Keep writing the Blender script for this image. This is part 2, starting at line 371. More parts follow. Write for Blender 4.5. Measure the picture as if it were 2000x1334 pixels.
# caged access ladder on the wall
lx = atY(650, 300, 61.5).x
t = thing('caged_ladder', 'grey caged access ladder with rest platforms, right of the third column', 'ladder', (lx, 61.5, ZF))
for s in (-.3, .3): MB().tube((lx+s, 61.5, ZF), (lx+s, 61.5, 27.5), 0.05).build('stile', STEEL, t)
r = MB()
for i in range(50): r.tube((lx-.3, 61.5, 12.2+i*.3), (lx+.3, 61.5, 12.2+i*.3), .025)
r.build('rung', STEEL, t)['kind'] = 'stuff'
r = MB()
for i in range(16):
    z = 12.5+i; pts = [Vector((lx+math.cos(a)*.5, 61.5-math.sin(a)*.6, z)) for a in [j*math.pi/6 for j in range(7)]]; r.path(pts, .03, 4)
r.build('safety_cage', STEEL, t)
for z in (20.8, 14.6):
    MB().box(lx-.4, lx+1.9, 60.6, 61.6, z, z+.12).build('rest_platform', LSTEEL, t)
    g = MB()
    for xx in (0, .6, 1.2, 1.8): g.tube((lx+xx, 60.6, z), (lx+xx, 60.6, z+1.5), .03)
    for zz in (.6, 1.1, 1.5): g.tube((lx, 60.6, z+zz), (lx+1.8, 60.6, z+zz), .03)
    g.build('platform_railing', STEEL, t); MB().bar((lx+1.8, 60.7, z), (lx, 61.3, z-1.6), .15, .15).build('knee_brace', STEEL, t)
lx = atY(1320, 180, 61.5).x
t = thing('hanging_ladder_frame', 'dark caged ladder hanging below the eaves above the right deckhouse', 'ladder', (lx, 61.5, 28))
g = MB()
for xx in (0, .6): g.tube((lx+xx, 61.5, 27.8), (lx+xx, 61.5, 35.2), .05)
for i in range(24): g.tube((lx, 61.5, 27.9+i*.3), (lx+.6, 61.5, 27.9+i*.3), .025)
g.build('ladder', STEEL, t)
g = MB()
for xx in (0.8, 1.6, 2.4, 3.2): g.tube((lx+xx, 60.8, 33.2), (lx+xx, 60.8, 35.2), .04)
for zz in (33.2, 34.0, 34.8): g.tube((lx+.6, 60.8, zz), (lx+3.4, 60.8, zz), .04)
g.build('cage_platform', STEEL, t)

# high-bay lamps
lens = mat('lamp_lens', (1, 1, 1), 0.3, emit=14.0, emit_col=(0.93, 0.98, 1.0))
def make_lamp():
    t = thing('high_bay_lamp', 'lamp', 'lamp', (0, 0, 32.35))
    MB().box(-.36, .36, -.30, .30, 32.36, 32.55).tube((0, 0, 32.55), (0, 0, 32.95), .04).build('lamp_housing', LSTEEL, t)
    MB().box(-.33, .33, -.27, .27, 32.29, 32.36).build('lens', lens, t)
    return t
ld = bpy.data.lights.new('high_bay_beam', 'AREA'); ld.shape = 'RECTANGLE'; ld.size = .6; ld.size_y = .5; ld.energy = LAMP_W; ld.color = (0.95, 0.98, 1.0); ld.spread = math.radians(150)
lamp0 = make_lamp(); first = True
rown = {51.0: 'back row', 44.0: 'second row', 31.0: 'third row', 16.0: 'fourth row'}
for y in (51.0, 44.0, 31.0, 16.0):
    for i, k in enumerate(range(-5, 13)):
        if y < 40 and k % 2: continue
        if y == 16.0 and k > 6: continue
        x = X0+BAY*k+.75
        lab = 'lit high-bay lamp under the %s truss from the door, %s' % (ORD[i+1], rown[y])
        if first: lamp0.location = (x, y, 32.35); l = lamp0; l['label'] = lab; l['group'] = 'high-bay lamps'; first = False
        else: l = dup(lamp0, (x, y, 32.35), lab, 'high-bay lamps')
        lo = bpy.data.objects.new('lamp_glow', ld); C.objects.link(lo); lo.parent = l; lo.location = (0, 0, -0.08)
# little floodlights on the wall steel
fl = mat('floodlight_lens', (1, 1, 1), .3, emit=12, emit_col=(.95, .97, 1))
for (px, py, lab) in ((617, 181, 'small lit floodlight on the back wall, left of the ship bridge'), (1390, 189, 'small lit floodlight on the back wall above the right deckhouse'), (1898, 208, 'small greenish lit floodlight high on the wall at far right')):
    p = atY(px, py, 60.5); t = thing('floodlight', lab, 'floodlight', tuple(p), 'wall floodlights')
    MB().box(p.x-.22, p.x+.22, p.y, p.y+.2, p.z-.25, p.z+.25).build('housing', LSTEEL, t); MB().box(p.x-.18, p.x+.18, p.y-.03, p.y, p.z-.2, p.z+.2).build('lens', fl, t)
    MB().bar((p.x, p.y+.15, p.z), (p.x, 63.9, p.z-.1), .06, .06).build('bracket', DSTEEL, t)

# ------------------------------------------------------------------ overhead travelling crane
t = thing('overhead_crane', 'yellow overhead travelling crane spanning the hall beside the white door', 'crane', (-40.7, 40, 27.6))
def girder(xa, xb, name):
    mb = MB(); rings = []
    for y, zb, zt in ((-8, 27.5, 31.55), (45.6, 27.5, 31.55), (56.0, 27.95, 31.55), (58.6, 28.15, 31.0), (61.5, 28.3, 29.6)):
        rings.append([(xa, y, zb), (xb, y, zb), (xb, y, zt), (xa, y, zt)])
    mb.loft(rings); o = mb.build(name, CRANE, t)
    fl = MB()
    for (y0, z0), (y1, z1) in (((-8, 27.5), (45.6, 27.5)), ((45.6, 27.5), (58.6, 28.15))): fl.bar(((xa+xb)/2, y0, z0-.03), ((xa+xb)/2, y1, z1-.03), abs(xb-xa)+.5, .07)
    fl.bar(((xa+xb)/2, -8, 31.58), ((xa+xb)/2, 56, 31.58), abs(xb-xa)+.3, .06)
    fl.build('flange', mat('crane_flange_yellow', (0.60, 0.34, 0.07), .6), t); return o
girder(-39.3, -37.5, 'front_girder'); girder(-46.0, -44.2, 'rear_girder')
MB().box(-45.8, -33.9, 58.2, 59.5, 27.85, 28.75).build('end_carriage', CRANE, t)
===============
Stated problem
Take the listing above and set it down exactly.

Response to the exercise
Keep writing the Blender script for this image. This is part 2, starting at line 371. More parts follow. Write for Blender 4.5. Measure the picture as if it were 2000x1334 pixels.
# caged access ladder on the wall
lx = atY(650, 300, 61.5).x
t = thing('caged_ladder', 'grey caged access ladder with rest platforms, right of the third column', 'ladder', (lx, 61.5, ZF))
for s in (-.3, .3): MB().tube((lx+s, 61.5, ZF), (lx+s, 61.5, 27.5), 0.05).build('stile', STEEL, t)
r = MB()
for i in range(50): r.tube((lx-.3, 61.5, 12.2+i*.3), (lx+.3, 61.5, 12.2+i*.3), .025)
r.build('rung', STEEL, t)['kind'] = 'stuff'
r = MB()
for i in range(16):
    z = 12.5+i; pts = [Vector((lx+math.cos(a)*.5, 61.5-math.sin(a)*.6, z)) for a in [j*math.pi/6 for j in range(7)]]; r.path(pts, .03, 4)
r.build('safety_cage', STEEL, t)
for z in (20.8, 14.6):
    MB().box(lx-.4, lx+1.9, 60.6, 61.6, z, z+.12).build('rest_platform', LSTEEL, t)
    g = MB()
    for xx in (0, .6, 1.2, 1.8): g.tube((lx+xx, 60.6, z), (lx+xx, 60.6, z+1.5), .03)
    for zz in (.6, 1.1, 1.5): g.tube((lx, 60.6, z+zz), (lx+1.8, 60.6, z+zz), .03)
    g.build('platform_railing', STEEL, t); MB().bar((lx+1.8, 60.7, z), (lx, 61.3, z-1.6), .15, .15).build('knee_brace', STEEL, t)
lx = atY(1320, 180, 61.5).x
t = thing('hanging_ladder_frame', 'dark caged ladder hanging below the eaves above the right deckhouse', 'ladder', (lx, 61.5, 28))
g = MB()
for xx in (0, .6): g.tube((lx+xx, 61.5, 27.8), (lx+xx, 61.5, 35.2), .05)
for i in range(24): g.tube((lx, 61.5, 27.9+i*.3), (lx+.6, 61.5, 27.9+i*.3), .025)
g.build('ladder', STEEL, t)
g = MB()
for xx in (0.8, 1.6, 2.4, 3.2): g.tube((lx+xx, 60.8, 33.2), (lx+xx, 60.8, 35.2), .04)
for zz in (33.2, 34.0, 34.8): g.tube((lx+.6, 60.8, zz), (lx+3.4, 60.8, zz), .04)
g.build('cage_platform', STEEL, t)

# high-bay lamps
lens = mat('lamp_lens', (1, 1, 1), 0.3, emit=14.0, emit_col=(0.93, 0.98, 1.0))
def make_lamp():
    t = thing('high_bay_lamp', 'lamp', 'lamp', (0, 0, 32.35))
    MB().box(-.36, .36, -.30, .30, 32.36, 32.55).tube((0, 0, 32.55), (0, 0, 32.95), .04).build('lamp_housing', LSTEEL, t)
    MB().box(-.33, .33, -.27, .27, 32.29, 32.36).build('lens', lens, t)
    return t
ld = bpy.data.lights.new('high_bay_beam', 'AREA'); ld.shape = 'RECTANGLE'; ld.size = .6; ld.size_y = .5; ld.energy = LAMP_W; ld.color = (0.95, 0.98, 1.0); ld.spread = math.radians(150)
lamp0 = make_lamp(); first = True
rown = {51.0: 'back row', 44.0: 'second row', 31.0: 'third row', 16.0: 'fourth row'}
for y in (51.0, 44.0, 31.0, 16.0):
    for i, k in enumerate(range(-5, 13)):
        if y < 40 and k % 2: continue
        if y == 16.0 and k > 6: continue
        x = X0+BAY*k+.75
        lab = 'lit high-bay lamp under the %s truss from the door, %s' % (ORD[i+1], rown[y])
        if first: lamp0.location = (x, y, 32.35); l = lamp0; l['label'] = lab; l['group'] = 'high-bay lamps'; first = False
        else: l = dup(lamp0, (x, y, 32.35), lab, 'high-bay lamps')
        lo = bpy.data.objects.new('lamp_glow', ld); C.objects.link(lo); lo.parent = l; lo.location = (0, 0, -0.08)
# little floodlights on the wall steel
fl = mat('floodlight_lens', (1, 1, 1), .3, emit=12, emit_col=(.95, .97, 1))
for (px, py, lab) in ((617, 181, 'small lit floodlight on the back wall, left of the ship bridge'), (1390, 189, 'small lit floodlight on the back wall above the right deckhouse'), (1898, 208, 'small greenish lit floodlight high on the wall at far right')):
    p = atY(px, py, 60.5); t = thing('floodlight', lab, 'floodlight', tuple(p), 'wall floodlights')
    MB().box(p.x-.22, p.x+.22, p.y, p.y+.2, p.z-.25, p.z+.25).build('housing', LSTEEL, t); MB().box(p.x-.18, p.x+.18, p.y-.03, p.y, p.z-.2, p.z+.2).build('lens', fl, t)
    MB().bar((p.x, p.y+.15, p.z), (p.x, 63.9, p.z-.1), .06, .06).build('bracket', DSTEEL, t)

# ------------------------------------------------------------------ overhead travelling crane
t = thing('overhead_crane', 'yellow overhead travelling crane spanning the hall beside the white door', 'crane', (-40.7, 40, 27.6))
def girder(xa, xb, name):
    mb = MB(); rings = []
    for y, zb, zt in ((-8, 27.5, 31.55), (45.6, 27.5, 31.55), (56.0, 27.95, 31.55), (58.6, 28.15, 31.0), (61.5, 28.3, 29.6)):
        rings.append([(xa, y, zb), (xb, y, zb), (xb, y, zt), (xa, y, zt)])
    mb.loft(rings); o = mb.build(name, CRANE, t)
    fl = MB()
    for (y0, z0), (y1, z1) in (((-8, 27.5), (45.6, 27.5)), ((45.6, 27.5), (58.6, 28.15))): fl.bar(((xa+xb)/2, y0, z0-.03), ((xa+xb)/2, y1, z1-.03), abs(xb-xa)+.5, .07)
    fl.bar(((xa+xb)/2, -8, 31.58), ((xa+xb)/2, 56, 31.58), abs(xb-xa)+.3, .06)
    fl.build('flange', mat('crane_flange_yellow', (0.60, 0.34, 0.07), .6), t); return o
girder(-39.3, -37.5, 'front_girder'); girder(-46.0, -44.2, 'rear_girder')
MB().box(-45.8, -33.9, 58.2, 59.5, 27.85, 28.75).build('end_carriage', CRANE, t)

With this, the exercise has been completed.